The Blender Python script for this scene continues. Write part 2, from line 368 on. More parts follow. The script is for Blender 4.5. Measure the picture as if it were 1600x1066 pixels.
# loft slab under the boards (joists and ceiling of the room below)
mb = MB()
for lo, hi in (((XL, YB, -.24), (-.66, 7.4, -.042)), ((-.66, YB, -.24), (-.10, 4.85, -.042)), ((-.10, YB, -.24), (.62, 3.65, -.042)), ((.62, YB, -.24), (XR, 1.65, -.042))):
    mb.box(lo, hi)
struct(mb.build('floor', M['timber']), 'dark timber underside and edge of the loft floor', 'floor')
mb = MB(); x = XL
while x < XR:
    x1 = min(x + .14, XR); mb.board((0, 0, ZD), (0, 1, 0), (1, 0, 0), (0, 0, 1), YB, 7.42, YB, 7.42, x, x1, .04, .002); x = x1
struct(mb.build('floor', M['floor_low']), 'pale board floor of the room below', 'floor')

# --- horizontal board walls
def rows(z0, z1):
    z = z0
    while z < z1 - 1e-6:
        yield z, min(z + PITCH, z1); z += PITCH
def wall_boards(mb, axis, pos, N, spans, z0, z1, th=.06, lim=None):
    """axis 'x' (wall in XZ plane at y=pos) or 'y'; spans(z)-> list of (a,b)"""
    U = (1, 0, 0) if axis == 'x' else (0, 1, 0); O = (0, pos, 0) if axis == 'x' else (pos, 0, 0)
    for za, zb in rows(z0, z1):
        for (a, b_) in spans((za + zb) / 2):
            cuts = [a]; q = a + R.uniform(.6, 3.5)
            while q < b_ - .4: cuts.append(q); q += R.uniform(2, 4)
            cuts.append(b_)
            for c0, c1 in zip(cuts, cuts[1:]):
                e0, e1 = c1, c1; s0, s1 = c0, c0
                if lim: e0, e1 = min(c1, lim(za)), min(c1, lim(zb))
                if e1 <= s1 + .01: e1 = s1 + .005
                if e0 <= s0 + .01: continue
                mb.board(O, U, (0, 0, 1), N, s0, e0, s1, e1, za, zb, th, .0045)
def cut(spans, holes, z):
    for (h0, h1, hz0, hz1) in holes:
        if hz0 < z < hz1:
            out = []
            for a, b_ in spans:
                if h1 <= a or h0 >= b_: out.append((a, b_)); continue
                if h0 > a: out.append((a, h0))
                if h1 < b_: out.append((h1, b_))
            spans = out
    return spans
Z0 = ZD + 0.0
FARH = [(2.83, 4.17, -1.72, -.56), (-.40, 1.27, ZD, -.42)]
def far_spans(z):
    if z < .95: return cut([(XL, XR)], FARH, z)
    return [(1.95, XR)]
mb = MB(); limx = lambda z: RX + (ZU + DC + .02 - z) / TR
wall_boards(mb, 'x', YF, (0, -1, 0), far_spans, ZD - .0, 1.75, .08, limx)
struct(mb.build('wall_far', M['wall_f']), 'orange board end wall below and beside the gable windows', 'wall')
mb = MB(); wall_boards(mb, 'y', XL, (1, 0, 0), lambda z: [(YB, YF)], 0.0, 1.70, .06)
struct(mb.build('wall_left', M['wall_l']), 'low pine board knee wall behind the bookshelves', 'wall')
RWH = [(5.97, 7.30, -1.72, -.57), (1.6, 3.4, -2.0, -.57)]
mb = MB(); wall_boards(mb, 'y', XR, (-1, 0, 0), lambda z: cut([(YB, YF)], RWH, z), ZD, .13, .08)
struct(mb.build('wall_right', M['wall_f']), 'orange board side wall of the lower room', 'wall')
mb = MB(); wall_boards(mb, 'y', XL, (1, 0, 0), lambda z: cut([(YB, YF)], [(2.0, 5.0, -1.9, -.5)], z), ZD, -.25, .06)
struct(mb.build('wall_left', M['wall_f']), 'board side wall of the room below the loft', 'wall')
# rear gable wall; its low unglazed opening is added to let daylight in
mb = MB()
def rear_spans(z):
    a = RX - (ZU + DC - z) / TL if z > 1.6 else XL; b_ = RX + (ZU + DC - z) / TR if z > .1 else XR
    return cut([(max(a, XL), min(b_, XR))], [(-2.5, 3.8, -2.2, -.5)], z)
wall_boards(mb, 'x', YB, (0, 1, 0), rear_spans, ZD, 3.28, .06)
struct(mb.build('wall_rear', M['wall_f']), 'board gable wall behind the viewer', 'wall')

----

• DIRECTIONS FOR THIS TASK: Please print exactly what appears from the first line of the data through the line with "struct(mb.build('floor', M['floor_low']), 'pale", including both of those lines and nothing past them.

• SOLUTION:
The Blender Python script for this scene continues. Write part 2, from line 368 on. More parts follow. The script is for Blender 4.5. Measure the picture as if it were 1600x1066 pixels.
# loft slab under the boards (joists and ceiling of the room below)
mb = MB()
for lo, hi in (((XL, YB, -.24), (-.66, 7.4, -.042)), ((-.66, YB, -.24), (-.10, 4.85, -.042)), ((-.10, YB, -.24), (.62, 3.65, -.042)), ((.62, YB, -.24), (XR, 1.65, -.042))):
    mb.box(lo, hi)
struct(mb.build('floor', M['timber']), 'dark timber underside and edge of the loft floor', 'floor')
mb = MB(); x = XL
while x < XR:
    x1 = min(x + .14, XR); mb.board((0, 0, ZD), (0, 1, 0), (1, 0, 0), (0, 0, 1), YB, 7.42, YB, 7.42, x, x1, .04, .002); x = x1
struct(mb.build('floor', M['floor_low']), 'pale board floor of the room below', 'floor')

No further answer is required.